# WHAT YOU HAVE TO DO
Find the lines of data that contain the string "scene", then list them.
# STORED DATA start
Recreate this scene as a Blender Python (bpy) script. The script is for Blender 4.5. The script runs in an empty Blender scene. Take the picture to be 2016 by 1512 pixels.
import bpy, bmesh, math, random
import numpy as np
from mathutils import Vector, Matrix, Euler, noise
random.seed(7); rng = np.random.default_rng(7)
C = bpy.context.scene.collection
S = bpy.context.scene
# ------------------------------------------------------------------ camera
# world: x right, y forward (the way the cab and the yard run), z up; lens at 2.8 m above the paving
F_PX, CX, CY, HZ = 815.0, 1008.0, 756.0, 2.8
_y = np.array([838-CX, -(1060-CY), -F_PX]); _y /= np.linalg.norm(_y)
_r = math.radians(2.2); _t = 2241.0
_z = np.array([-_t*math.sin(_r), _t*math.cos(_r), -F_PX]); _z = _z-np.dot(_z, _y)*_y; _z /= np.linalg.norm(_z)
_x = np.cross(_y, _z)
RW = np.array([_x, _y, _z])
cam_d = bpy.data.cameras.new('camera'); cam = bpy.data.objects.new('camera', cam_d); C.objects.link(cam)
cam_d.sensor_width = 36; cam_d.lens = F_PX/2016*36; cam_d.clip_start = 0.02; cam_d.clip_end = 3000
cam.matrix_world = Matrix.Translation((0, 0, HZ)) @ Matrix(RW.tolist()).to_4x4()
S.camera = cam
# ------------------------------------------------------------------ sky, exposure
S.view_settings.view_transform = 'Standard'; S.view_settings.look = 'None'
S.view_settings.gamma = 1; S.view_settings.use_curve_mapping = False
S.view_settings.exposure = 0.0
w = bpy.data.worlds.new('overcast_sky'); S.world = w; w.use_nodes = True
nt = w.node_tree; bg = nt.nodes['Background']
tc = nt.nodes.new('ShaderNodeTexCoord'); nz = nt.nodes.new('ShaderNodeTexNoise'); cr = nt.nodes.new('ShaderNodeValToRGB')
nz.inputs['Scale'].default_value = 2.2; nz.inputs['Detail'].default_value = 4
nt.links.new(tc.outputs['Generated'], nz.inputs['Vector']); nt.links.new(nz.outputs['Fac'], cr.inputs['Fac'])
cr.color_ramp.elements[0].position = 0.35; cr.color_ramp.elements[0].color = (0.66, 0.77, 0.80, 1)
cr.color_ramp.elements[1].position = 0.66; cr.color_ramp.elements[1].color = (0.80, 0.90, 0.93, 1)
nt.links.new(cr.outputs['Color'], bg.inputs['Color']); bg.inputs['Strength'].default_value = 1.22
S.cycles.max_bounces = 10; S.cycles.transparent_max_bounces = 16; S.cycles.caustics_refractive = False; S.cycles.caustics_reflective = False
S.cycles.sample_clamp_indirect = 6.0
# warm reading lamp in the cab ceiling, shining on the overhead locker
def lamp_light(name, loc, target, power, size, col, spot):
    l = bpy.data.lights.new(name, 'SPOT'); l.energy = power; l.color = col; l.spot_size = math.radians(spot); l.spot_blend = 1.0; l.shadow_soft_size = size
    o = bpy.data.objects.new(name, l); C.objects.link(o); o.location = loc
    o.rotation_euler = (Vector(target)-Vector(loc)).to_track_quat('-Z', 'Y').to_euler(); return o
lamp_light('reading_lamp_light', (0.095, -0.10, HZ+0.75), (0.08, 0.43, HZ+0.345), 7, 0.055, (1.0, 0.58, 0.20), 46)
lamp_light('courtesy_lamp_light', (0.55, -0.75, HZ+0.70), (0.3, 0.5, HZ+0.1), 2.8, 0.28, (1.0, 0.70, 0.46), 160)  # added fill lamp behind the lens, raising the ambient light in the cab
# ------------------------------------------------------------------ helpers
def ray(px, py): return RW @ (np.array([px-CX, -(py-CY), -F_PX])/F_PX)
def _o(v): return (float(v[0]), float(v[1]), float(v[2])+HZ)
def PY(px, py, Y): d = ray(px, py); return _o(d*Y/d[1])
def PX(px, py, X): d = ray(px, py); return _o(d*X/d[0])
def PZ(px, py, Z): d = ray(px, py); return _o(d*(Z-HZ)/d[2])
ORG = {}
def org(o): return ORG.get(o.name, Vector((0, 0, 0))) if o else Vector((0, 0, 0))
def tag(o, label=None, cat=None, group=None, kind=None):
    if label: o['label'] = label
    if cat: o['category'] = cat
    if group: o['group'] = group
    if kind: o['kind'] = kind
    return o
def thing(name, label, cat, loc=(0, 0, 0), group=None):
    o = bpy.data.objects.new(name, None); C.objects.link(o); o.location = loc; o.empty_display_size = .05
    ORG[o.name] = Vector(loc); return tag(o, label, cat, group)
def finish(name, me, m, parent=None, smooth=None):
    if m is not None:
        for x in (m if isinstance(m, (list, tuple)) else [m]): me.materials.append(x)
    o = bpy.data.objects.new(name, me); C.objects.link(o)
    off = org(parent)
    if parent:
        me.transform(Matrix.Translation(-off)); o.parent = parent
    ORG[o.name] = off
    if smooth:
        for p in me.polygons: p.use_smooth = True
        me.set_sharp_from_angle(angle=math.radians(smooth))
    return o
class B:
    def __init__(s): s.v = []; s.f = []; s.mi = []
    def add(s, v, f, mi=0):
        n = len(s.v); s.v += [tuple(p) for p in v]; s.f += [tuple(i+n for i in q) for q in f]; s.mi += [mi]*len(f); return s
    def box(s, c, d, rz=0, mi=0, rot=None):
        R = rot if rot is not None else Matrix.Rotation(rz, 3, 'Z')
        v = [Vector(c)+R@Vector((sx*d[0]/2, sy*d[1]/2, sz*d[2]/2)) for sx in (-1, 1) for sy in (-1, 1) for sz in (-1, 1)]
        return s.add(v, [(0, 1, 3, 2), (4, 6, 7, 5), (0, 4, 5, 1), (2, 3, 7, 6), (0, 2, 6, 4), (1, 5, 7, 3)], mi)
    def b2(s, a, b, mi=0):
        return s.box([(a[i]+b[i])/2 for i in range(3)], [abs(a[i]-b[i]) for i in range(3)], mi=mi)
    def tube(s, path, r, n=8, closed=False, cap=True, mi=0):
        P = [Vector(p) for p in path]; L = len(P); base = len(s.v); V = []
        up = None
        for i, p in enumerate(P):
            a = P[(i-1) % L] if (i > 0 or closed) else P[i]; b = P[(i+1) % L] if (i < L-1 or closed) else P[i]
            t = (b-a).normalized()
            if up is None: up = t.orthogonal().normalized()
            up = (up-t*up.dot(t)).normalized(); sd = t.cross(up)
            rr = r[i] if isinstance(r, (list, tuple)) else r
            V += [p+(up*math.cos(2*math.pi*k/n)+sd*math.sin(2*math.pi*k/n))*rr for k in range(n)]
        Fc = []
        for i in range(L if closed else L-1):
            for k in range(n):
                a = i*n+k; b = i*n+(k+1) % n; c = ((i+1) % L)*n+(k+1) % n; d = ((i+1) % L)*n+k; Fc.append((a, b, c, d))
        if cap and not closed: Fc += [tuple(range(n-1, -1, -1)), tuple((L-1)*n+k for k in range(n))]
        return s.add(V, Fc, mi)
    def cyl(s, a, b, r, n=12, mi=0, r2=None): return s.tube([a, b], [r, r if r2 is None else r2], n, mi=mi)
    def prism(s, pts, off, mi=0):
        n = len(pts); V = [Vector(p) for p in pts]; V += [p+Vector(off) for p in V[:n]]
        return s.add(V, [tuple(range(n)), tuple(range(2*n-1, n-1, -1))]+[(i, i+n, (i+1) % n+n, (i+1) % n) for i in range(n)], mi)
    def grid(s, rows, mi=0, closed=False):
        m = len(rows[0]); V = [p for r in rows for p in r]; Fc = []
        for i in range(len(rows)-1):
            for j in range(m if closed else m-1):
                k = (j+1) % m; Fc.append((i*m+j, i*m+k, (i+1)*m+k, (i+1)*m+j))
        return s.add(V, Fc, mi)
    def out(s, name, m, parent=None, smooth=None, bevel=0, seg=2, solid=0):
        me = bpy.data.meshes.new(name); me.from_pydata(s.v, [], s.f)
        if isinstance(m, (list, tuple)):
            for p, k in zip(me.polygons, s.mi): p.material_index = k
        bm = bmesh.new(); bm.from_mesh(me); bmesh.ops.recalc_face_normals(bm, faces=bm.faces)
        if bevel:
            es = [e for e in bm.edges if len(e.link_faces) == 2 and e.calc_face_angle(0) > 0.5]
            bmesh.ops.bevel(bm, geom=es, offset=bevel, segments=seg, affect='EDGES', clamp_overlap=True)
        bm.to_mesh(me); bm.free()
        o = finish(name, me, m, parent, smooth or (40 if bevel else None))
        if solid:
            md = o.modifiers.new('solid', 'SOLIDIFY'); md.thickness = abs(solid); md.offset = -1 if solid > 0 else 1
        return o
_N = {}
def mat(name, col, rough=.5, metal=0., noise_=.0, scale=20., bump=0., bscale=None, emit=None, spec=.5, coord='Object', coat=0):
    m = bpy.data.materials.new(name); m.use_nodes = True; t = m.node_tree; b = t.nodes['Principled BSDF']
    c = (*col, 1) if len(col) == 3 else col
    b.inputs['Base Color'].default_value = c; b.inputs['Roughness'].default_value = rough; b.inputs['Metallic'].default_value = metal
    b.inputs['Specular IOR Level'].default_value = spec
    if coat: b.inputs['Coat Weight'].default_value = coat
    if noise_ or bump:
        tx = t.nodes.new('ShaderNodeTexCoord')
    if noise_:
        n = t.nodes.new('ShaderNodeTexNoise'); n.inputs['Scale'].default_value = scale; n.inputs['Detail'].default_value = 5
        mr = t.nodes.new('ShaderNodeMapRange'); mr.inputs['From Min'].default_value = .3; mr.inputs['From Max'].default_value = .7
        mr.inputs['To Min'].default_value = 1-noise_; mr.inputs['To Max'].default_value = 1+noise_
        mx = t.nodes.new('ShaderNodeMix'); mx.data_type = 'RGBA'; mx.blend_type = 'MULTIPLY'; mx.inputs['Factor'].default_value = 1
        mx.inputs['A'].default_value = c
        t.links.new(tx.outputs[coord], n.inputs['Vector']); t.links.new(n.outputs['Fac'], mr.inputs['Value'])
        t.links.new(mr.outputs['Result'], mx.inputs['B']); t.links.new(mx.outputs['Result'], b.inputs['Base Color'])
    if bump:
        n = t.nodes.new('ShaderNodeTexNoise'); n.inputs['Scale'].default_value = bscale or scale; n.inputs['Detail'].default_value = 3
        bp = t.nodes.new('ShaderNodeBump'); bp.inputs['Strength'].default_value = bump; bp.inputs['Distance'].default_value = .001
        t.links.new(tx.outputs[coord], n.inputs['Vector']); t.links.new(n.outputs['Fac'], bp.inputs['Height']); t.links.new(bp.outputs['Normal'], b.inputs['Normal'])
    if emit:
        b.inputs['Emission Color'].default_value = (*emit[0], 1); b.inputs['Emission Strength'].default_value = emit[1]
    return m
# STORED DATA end
# RESPONSE TO THE TASK
Recreate this scene as a Blender Python (bpy) script. The script is for Blender 4.5. The script runs in an empty Blender scene. Take the picture to be 2016 by 1512 pixels.
C = bpy.context.scene.collection
S = bpy.context.scene